→ TASK DESCRIPTION
Can you pull out each line of the data below that includes the word "scene"?
BEGIN STORED DATA
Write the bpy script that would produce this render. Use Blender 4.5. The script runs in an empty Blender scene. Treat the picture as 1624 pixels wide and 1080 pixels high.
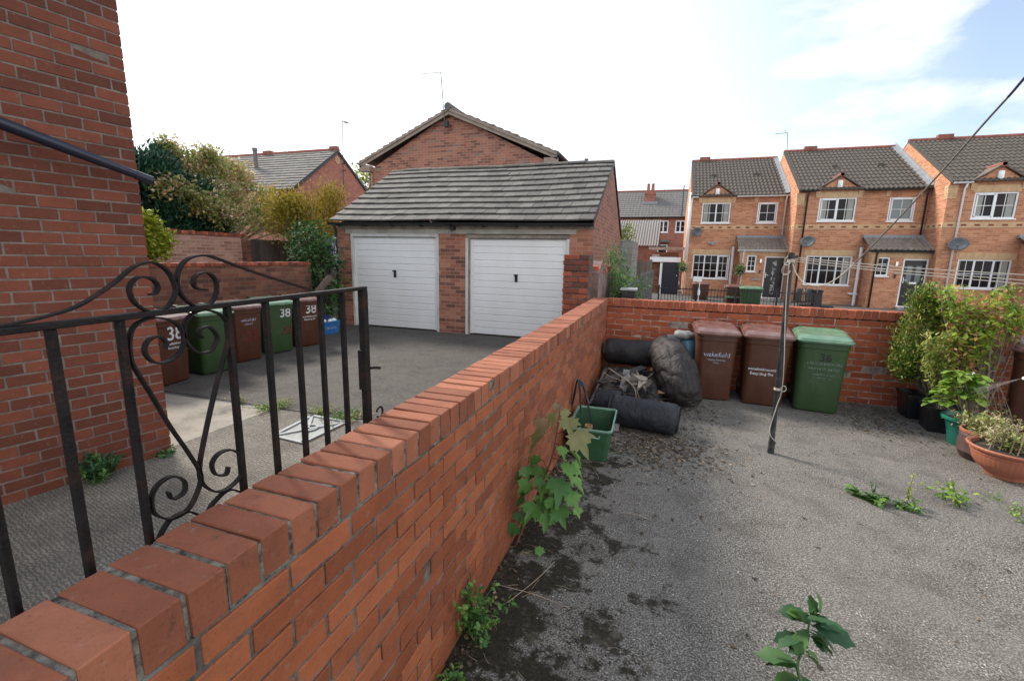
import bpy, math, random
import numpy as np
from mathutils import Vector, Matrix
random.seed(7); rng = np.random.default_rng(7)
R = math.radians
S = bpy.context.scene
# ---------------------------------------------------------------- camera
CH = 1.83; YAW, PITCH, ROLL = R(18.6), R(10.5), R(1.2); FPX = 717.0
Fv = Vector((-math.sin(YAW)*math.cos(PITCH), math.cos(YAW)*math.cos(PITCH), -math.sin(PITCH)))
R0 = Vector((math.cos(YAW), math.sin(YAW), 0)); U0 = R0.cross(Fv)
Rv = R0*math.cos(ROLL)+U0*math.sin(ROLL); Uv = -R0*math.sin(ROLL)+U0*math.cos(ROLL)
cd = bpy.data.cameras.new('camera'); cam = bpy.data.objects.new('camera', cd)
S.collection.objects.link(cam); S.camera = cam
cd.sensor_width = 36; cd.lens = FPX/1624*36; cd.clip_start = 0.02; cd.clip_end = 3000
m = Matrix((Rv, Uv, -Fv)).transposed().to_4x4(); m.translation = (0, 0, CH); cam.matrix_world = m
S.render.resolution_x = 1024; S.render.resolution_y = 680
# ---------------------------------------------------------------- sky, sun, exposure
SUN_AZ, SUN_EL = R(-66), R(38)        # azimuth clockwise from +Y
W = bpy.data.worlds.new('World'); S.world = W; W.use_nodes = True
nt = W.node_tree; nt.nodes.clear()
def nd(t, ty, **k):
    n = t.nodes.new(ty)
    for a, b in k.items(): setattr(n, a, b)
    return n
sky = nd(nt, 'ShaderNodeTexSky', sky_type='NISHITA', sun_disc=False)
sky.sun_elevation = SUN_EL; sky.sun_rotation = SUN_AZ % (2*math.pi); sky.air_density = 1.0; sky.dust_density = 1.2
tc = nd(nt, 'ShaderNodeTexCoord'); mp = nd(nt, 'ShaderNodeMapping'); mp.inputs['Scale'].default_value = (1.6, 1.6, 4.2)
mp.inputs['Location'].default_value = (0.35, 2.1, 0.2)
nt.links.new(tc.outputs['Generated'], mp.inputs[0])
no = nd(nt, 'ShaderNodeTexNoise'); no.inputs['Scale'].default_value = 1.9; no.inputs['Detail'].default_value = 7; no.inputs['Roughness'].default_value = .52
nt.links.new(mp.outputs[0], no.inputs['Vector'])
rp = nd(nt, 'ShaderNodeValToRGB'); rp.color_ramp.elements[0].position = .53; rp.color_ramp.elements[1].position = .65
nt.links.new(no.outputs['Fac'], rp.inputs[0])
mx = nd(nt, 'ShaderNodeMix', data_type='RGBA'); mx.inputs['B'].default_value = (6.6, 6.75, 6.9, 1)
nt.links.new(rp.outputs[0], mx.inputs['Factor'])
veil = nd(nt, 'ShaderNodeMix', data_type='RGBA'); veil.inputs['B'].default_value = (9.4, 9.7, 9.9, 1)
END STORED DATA
BEGIN STORED DATA
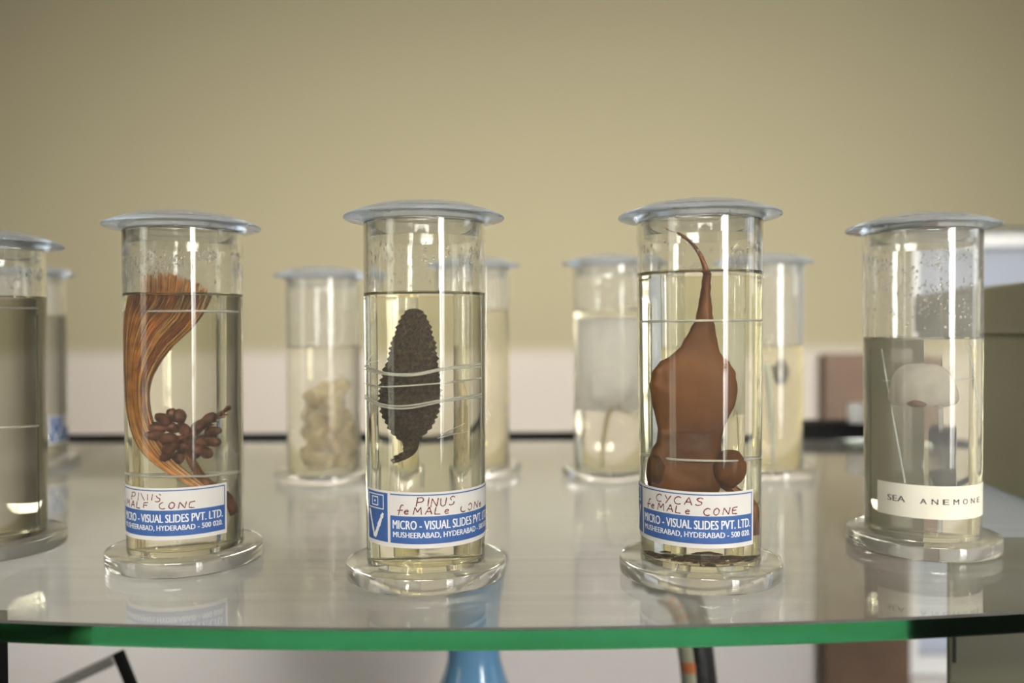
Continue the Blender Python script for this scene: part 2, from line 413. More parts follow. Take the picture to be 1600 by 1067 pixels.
END STORED DATA
→ RESULT OF THIS TASK
Write the bpy script that would produce this render. Use Blender 4.5. The script runs in an empty Blender scene. Treat the picture as 1624 pixels wide and 1080 pixels high.
S = bpy.context.scene
Continue the Blender Python script for this scene: part 2, from line 413. More parts follow. Take the picture to be 1600 by 1067 pixels.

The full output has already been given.